Leave out the pictures; transcribe all else exactly.

- _Dataset excerpt_
================
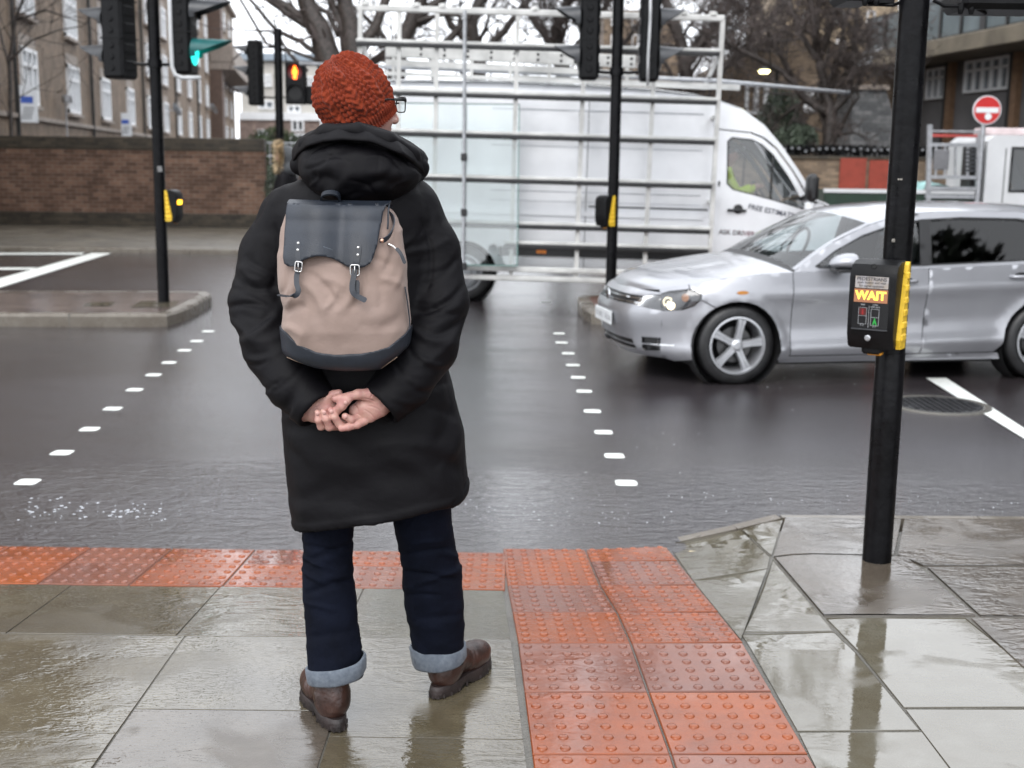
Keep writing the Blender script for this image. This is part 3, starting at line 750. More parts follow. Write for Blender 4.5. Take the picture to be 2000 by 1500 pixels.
p_ = facade_hit(112, 210); b = MB(); l = loc(p_); b.tube([(l.x, -.25, 1.5), (l.x, -.25, l.z+.15)], .025, 6); b.lathe([(.02, -.12), (.16, -.1), (.17, .1), (.02, .16)], (l.x, -.3, l.z+.25), n=14); o = b.build('wall_lamp', M_GALV, None, world=False); o.matrix_world = fm
tag(o, 'unlit round lamp on a thin black post against the brown brick flats', 'lamp')
# ---------------- far pale block ----------------
Y3 = 130
def facing(name, label, px0, px1, ptop, Y, m, dep=8, rot=0, cat='building', zb=-.1):
    a = P(px0, ptop, Y); c = P(px1, ptop, Y); t = thing(name, label, cat, (a.x, Y, 0))
    zt = (a.z+c.z)/2; b = MB(); b.box(((a.x+c.x)/2, Y+dep/2, (zt+zb)/2), (c.x-a.x, dep, zt-zb)); b.build('wall', m, t); return t, zt
M_PALE = mat('pale_render', (.52, .50, .46), .8, var=.08, vs=.5)
t, zt = facing('far_apartment_building', 'pale rendered flat roofed block far behind the red man signal', 470, 660, 118, Y3, M_PALE)
b = MB(); b.box((P(565, 116, Y3).x, Y3+4, zt+.3), (S(200, Y3), 9, .7)); b.build('roof', mat('blue_grey_roof', (.3, .36, .42), .6), t)
b = MB(); b.box((P(565, 220, Y3).x, Y3-.4, P(565, 228, Y3).z), (S(186, Y3), .8, S(14, Y3))); b.build('white_band', M_WHITEW, t)
b = MB(); b.box((P(565, 250, Y3).x, Y3-.3, (P(565, 234, Y3).z)/2), (S(186, Y3), .6, P(565, 234, Y3).z)); b.build('lower_wall', M_REDFLAT, t)
for (px, py, wx, wy, gl_) in [(524, 158, 14, 24, M_WINGL), (575, 158, 22, 24, M_WINGL), (604, 160, 16, 20, M_WINGL), (520, 205, 30, 16, M_CURT), (575, 213, 26, 14, M_CURT), (584, 246, 24, 22, M_WINGL), (584, 272, 30, 20, M_WINGL), (516, 262, 18, 16, M_CURT), (640, 246, 24, 22, M_WINGL)]:
    c = P(px, py+wy/2, Y3); f, g_ = window_meshes(S(wx, Y3), S(wy, Y3), 2, 0, S(3, Y3), .3)
    dy = .75 if py > 234 else .12
    for v in (f, g_): v.v = [(x+c.x, y+Y3-dy, z+c.z) for x, y, z in v.v]
    o = f.build('window', M_WHITEW, t); g_.build('pane', gl_, o)
# ---------------- right side: brown house, tan tower, slate stack, modern flats ----------------
YH = 46
t, zt = facing('brick_house', 'brown brick house with a gable behind the white van cab', 1290, 1700, 165, YH, M_FLATS2, dep=9)
b = MB(); a = P(1380, 165, YH); c = P(1700, 165, YH); pk = P(1560, 40, YH); b.prism([(a.x, zt-.01), (c.x, zt-.01), (c.x-.8, zt+1.2), (pk.x, pk.z), (a.x+1, zt+1)], 8.9, c=(0, YH+4.5, 0)); b.build('gable', M_FLATS2, t)
def flatwin(parent, px, py, wx, wy, cols, Y, tr=0, gl_=M_WINGL, fw=2.5, dy=.06):
    c = P(px, py+wy/2, Y); f, g_ = window_meshes(S(wx, Y), S(wy, Y), cols, tr, S(fw, Y), .1)
    for v in (f, g_): v.v = [(x+c.x, y+Y-dy, z+c.z) for x, y, z in v.v]
    o = f.build('window', M_WHITEW, parent); g_.build('pane', gl_, o); return o
flatwin(t, 1485, 195, 62, 56, 3, YH, 0, M_WINGL, 5); flatwin(t, 1583, 197, 28, 46, 2, YH, 0, mat('red_curtain', (.12, .02, .025), .7), 5)
YT = 75
t, zt = facing('stone_tower_block', 'tan brick high block rising behind the bare street tree', 1540, 1760, -60, YT, brickm('tan_brick', (.33, .25, .16), (.42, .33, .22), (.4, .33, .25)), dep=12)
for px in (1575, 1640, 1700):
    for py in (-20, 35, 90, 140): flatwin(t, px, py, 16, 24, 1, YT, 0, M_WINGL, 2)
t, zt = facing('tall_brick_block', 'dull brown block seen through the twigs behind the van', 1180, 1330, 20, 85, M_FLATS2, dep=12)
for px in (1200, 1240, 1280):
    for py in (40, 80, 120): flatwin(t, px, py, 14, 22, 1, 85, 0, M_WINGL, 2)
YS = 42
M_SLATE = brickm('grey_slate', (.14, .145, .15), (.20, .205, .21), (.08, .08, .085), bw=.3, rh=.14, mort=.008, bumpS=.8)
t = thing('slate_hung_stack', 'tapering grey slate clad stack between the bare tree and the black pole', 'roof stack', (P(1705, 200, YS).x, YS, 0))
b = MB(); pts = [P(1661, 288, YS), P(1755, 288, YS), P(1748, 240, YS), P(1731, 176, YS), P(1667, 176, YS)]; pts[0].z = pts[1].z = .0
b.prism([(p.x, p.z) for p in pts], 2.2, c=(0, YS+1.1, 0)); b.build('slates', M_SLATE, t)
b = MB(); a = P(1665, 175, YS); c = P(1733, 175, YS); b.box(((a.x+c.x)/2, YS+1.1, a.z+.08), (c.x-a.x+.1, 2.4, .14)); b.build('capping', M_LINTEL, t)
# modern flats, facade running along the side street
B0 = P(1870, 195, 45); B0.z = 0; ang2 = ang
bd = Vector((math.cos(ang2), math.sin(ang2), 0))
def hit2(px, py):
    d = ray(px, py); n = Vector((-bd.y, bd.x)); k = Vector((B0.x, B0.y)).dot(n)/Vector((d.x, d.y)).dot(n); return Vector((0, 0, CH))+d*k
e0 = hit2(1752, 200); BL = (Vector((e0.x, e0.y, 0))-B0).length; BO = B0+bd*BL
mf = thing('modern_flats', 'grey modern flats with glass balcony panels and a concrete ledge at upper right', 'apartment building', (BO.x, BO.y, 0), (0, 0, ang2+math.pi))
mi_ = mf.matrix_basis.inverted()
def l2(px, py): return mi_ @ hit2(px, py)
M_CONC = mat('weathered_concrete', (.20, .17, .125), .8, var=.25, vs=.7); M_RENDG = mat('grey_render', (.16, .155, .155), .8, var=.2, vs=.5)
M_BALG = mat('blue_grey_balcony_glass', (.16, .20, .215), .12, var=.25, vs=.4, spec=.8)
b = MB(); b.box((30, 6, 7), (60, 12, 14.2)); b.build('wall', M_RENDG, mf, world=False)
zl = l2(1870, 105).z
b = MB(); b.box((30, -.75, zl), (60.4, 2.1, .55), ch=.03); b.build('ledge', M_CONC, mf, world=False)
b = MB(); b.box((30, -1.35, zl+.36), (60, .08, .1)); b.box((30, -1.35, zl+1.62), (60, .1, .08))
for i in range(42): b.box((.1+i*1.42, -1.38, zl+.98), (.12 if i % 3 else .35, .1, 1.3))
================
- _Written response_
Keep writing the Blender script for this image. This is part 3, starting at line 750. More parts follow. Write for Blender 4.5. Take the picture to be 2000 by 1500 pixels.
p_ = facade_hit(112, 210); b = MB(); l = loc(p_); b.tube([(l.x, -.25, 1.5), (l.x, -.25, l.z+.15)], .025, 6); b.lathe([(.02, -.12), (.16, -.1), (.17, .1), (.02, .16)], (l.x, -.3, l.z+.25), n=14); o = b.build('wall_lamp', M_GALV, None, world=False); o.matrix_world = fm
tag(o, 'unlit round lamp on a thin black post against the brown brick flats', 'lamp')
# ---------------- far pale block ----------------
Y3 = 130
def facing(name, label, px0, px1, ptop, Y, m, dep=8, rot=0, cat='building', zb=-.1):
    a = P(px0, ptop, Y); c = P(px1, ptop, Y); t = thing(name, label, cat, (a.x, Y, 0))
    zt = (a.z+c.z)/2; b = MB(); b.box(((a.x+c.x)/2, Y+dep/2, (zt+zb)/2), (c.x-a.x, dep, zt-zb)); b.build('wall', m, t); return t, zt
M_PALE = mat('pale_render', (.52, .50, .46), .8, var=.08, vs=.5)
t, zt = facing('far_apartment_building', 'pale rendered flat roofed block far behind the red man signal', 470, 660, 118, Y3, M_PALE)
b = MB(); b.box((P(565, 116, Y3).x, Y3+4, zt+.3), (S(200, Y3), 9, .7)); b.build('roof', mat('blue_grey_roof', (.3, .36, .42), .6), t)
b = MB(); b.box((P(565, 220, Y3).x, Y3-.4, P(565, 228, Y3).z), (S(186, Y3), .8, S(14, Y3))); b.build('white_band', M_WHITEW, t)
b = MB(); b.box((P(565, 250, Y3).x, Y3-.3, (P(565, 234, Y3).z)/2), (S(186, Y3), .6, P(565, 234, Y3).z)); b.build('lower_wall', M_REDFLAT, t)
for (px, py, wx, wy, gl_) in [(524, 158, 14, 24, M_WINGL), (575, 158, 22, 24, M_WINGL), (604, 160, 16, 20, M_WINGL), (520, 205, 30, 16, M_CURT), (575, 213, 26, 14, M_CURT), (584, 246, 24, 22, M_WINGL), (584, 272, 30, 20, M_WINGL), (516, 262, 18, 16, M_CURT), (640, 246, 24, 22, M_WINGL)]:
    c = P(px, py+wy/2, Y3); f, g_ = window_meshes(S(wx, Y3), S(wy, Y3), 2, 0, S(3, Y3), .3)
    dy = .75 if py > 234 else .12
    for v in (f, g_): v.v = [(x+c.x, y+Y3-dy, z+c.z) for x, y, z in v.v]
    o = f.build('window', M_WHITEW, t); g_.build('pane', gl_, o)
# ---------------- right side: brown house, tan tower, slate stack, modern flats ----------------
YH = 46
t, zt = facing('brick_house', 'brown brick house with a gable behind the white van cab', 1290, 1700, 165, YH, M_FLATS2, dep=9)
b = MB(); a = P(1380, 165, YH); c = P(1700, 165, YH); pk = P(1560, 40, YH); b.prism([(a.x, zt-.01), (c.x, zt-.01), (c.x-.8, zt+1.2), (pk.x, pk.z), (a.x+1, zt+1)], 8.9, c=(0, YH+4.5, 0)); b.build('gable', M_FLATS2, t)
def flatwin(parent, px, py, wx, wy, cols, Y, tr=0, gl_=M_WINGL, fw=2.5, dy=.06):
    c = P(px, py+wy/2, Y); f, g_ = window_meshes(S(wx, Y), S(wy, Y), cols, tr, S(fw, Y), .1)
    for v in (f, g_): v.v = [(x+c.x, y+Y-dy, z+c.z) for x, y, z in v.v]
    o = f.build('window', M_WHITEW, parent); g_.build('pane', gl_, o); return o
flatwin(t, 1485, 195, 62, 56, 3, YH, 0, M_WINGL, 5); flatwin(t, 1583, 197, 28, 46, 2, YH, 0, mat('red_curtain', (.12, .02, .025), .7), 5)
YT = 75
t, zt = facing('stone_tower_block', 'tan brick high block rising behind the bare street tree', 1540, 1760, -60, YT, brickm('tan_brick', (.33, .25, .16), (.42, .33, .22), (.4, .33, .25)), dep=12)
for px in (1575, 1640, 1700):
    for py in (-20, 35, 90, 140): flatwin(t, px, py, 16, 24, 1, YT, 0, M_WINGL, 2)
t, zt = facing('tall_brick_block', 'dull brown block seen through the twigs behind the van', 1180, 1330, 20, 85, M_FLATS2, dep=12)
for px in (1200, 1240, 1280):
    for py in (40, 80, 120): flatwin(t, px, py, 14, 22, 1, 85, 0, M_WINGL, 2)
YS = 42
M_SLATE = brickm('grey_slate', (.14, .145, .15), (.20, .205, .21), (.08, .08, .085), bw=.3, rh=.14, mort=.008, bumpS=.8)
t = thing('slate_hung_stack', 'tapering grey slate clad stack between the bare tree and the black pole', 'roof stack', (P(1705, 200, YS).x, YS, 0))
b = MB(); pts = [P(1661, 288, YS), P(1755, 288, YS), P(1748, 240, YS), P(1731, 176, YS), P(1667, 176, YS)]; pts[0].z = pts[1].z = .0
b.prism([(p.x, p.z) for p in pts], 2.2, c=(0, YS+1.1, 0)); b.build('slates', M_SLATE, t)
b = MB(); a = P(1665, 175, YS); c = P(1733, 175, YS); b.box(((a.x+c.x)/2, YS+1.1, a.z+.08), (c.x-a.x+.1, 2.4, .14)); b.build('capping', M_LINTEL, t)
# modern flats, facade running along the side street
B0 = P(1870, 195, 45); B0.z = 0; ang2 = ang
bd = Vector((math.cos(ang2), math.sin(ang2), 0))
def hit2(px, py):
    d = ray(px, py); n = Vector((-bd.y, bd.x)); k = Vector((B0.x, B0.y)).dot(n)/Vector((d.x, d.y)).dot(n); return Vector((0, 0, CH))+d*k
e0 = hit2(1752, 200); BL = (Vector((e0.x, e0.y, 0))-B0).length; BO = B0+bd*BL
mf = thing('modern_flats', 'grey modern flats with glass balcony panels and a concrete ledge at upper right', 'apartment building', (BO.x, BO.y, 0), (0, 0, ang2+math.pi))
mi_ = mf.matrix_basis.inverted()
def l2(px, py): return mi_ @ hit2(px, py)
M_CONC = mat('weathered_concrete', (.20, .17, .125), .8, var=.25, vs=.7); M_RENDG = mat('grey_render', (.16, .155, .155), .8, var=.2, vs=.5)
M_BALG = mat('blue_grey_balcony_glass', (.16, .20, .215), .12, var=.25, vs=.4, spec=.8)
b = MB(); b.box((30, 6, 7), (60, 12, 14.2)); b.build('wall', M_RENDG, mf, world=False)
zl = l2(1870, 105).z
b = MB(); b.box((30, -.75, zl), (60.4, 2.1, .55), ch=.03); b.build('ledge', M_CONC, mf, world=False)
b = MB(); b.box((30, -1.35, zl+.36), (60, .08, .1)); b.box((30, -1.35, zl+1.62), (60, .1, .08))
for i in range(42): b.box((.1+i*1.42, -1.38, zl+.98), (.12 if i % 3 else .35, .1, 1.3))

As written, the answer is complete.